Robert Heinecken
[Photographer, b. 1931, Denver, d. 2006, Albuquerque, New Mexico.]

 I was never in a school situation where someone said, “This is the way a photograph is supposed to look.” I was completely open to cut them up, or do anything like that. I think if I had been in touch with people earlier, then I wouldn’t have felt comfortable doing that. It would have been too bizarre. 

God (Judeo-Christian Version)
[Omnipotent artist, critic, creator and destroyer, before time, lives everywhere and nowhere.]

 Thou shalt not make unto thee any graven image, or likeness of any thing that is in the earth beneath, or that is in the water under the earth: thou shalt not bow down thyself to them; nor serve them... (Judeo-Christian version of God; Exodus 20:4) 

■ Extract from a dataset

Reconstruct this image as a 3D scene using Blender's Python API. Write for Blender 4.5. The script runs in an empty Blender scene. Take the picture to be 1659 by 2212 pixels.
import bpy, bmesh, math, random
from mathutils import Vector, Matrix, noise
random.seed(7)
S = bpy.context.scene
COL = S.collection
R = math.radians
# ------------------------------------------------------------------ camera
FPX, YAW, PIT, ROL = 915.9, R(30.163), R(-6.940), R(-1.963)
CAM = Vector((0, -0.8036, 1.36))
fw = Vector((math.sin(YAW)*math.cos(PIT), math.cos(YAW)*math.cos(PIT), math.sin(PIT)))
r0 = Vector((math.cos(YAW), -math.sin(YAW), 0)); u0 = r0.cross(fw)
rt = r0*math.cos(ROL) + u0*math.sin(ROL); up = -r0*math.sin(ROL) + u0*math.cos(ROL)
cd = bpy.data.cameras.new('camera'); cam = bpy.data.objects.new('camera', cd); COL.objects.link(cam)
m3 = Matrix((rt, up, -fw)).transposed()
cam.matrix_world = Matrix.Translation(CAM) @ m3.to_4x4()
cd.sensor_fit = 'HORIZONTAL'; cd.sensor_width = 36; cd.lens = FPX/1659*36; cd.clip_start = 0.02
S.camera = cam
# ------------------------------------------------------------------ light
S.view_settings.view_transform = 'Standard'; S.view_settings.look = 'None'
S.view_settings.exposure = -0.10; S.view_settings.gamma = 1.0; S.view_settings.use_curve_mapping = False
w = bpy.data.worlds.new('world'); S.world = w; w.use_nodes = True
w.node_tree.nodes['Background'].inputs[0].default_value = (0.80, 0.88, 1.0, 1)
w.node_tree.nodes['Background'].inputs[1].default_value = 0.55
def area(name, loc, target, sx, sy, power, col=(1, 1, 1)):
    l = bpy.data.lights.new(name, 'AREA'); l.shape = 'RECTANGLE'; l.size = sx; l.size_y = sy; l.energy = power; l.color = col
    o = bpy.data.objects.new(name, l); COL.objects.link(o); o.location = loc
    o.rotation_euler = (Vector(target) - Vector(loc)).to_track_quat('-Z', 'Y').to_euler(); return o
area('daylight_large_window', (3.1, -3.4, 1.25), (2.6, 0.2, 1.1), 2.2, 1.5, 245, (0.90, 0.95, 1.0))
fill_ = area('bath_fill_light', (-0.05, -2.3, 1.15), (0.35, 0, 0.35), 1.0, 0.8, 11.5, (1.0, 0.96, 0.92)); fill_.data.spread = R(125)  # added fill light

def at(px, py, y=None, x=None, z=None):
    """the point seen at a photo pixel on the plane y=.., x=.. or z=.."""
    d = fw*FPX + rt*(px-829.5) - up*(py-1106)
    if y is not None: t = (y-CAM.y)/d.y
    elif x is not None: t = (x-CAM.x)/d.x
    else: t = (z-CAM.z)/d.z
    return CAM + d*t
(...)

Rankin (John Rankin Waddell)
[Photographer, b. 1966, Glasgow, Scotland, lives in London.]

 At the end of the day, it’s only a photograph and if someone is going to get really upset about a photograph, then they have a lot of issues. I just roll with it and see what happens. 

Abigail Solomon-Godeau
[Writer and theorist, b. 1947, New York, lives in Santa Barbara, California.]

 That erotic and pornographic photographs were produced almost from the medium’s inception should come as no surprise. That it does so is a testimonial only to the near-total elision of this fact from the standard histories in the field... Indeed, it seems reasonable to assume that almost as soon as there were viable daguerreotypes, there were pornographic ones. 

Adrienne Rich
[Feminist and writer, b. 1929, Baltimore, Maryland, d. 2012, Santa Cruz, California.]

 Whatever is unnamed, undepicted in images, whatever is omitted from biography, censored in collections of letters, whatever is misnamed as something else, made difficult to come by, whatever is buried in the memory by the collapse of meaning under an inadequate or lying language, this will become not merely unspoken, but unspeakable. 

Camille Paglia
[Writer, b. 1947, Endicott, New York, lives in Philadelphia, Pennsylvania.]

 I’ve often said the best pornographers were raised Catholic, which gives you an intense sense of taboo. I know I have it, as did Mapplethorpe and Warhol, and so does Madonna. Without taboo, you can’t get the supercharge of porn. 

Judy Dater
[Photographer, b. 1941, Hollywood, lives in San Francisco.]

 I started photographing men in 1964. Fourteen years later I got a Guggenheim, even so no one would publish the male nudes. 

Jay Maisel
[Photographer, b. 1931, Brooklyn, New York, lives in New York.]

 If you’re just going to meet consumer or clients’ demands, you might as well be a plumber—the work will be more frequently available.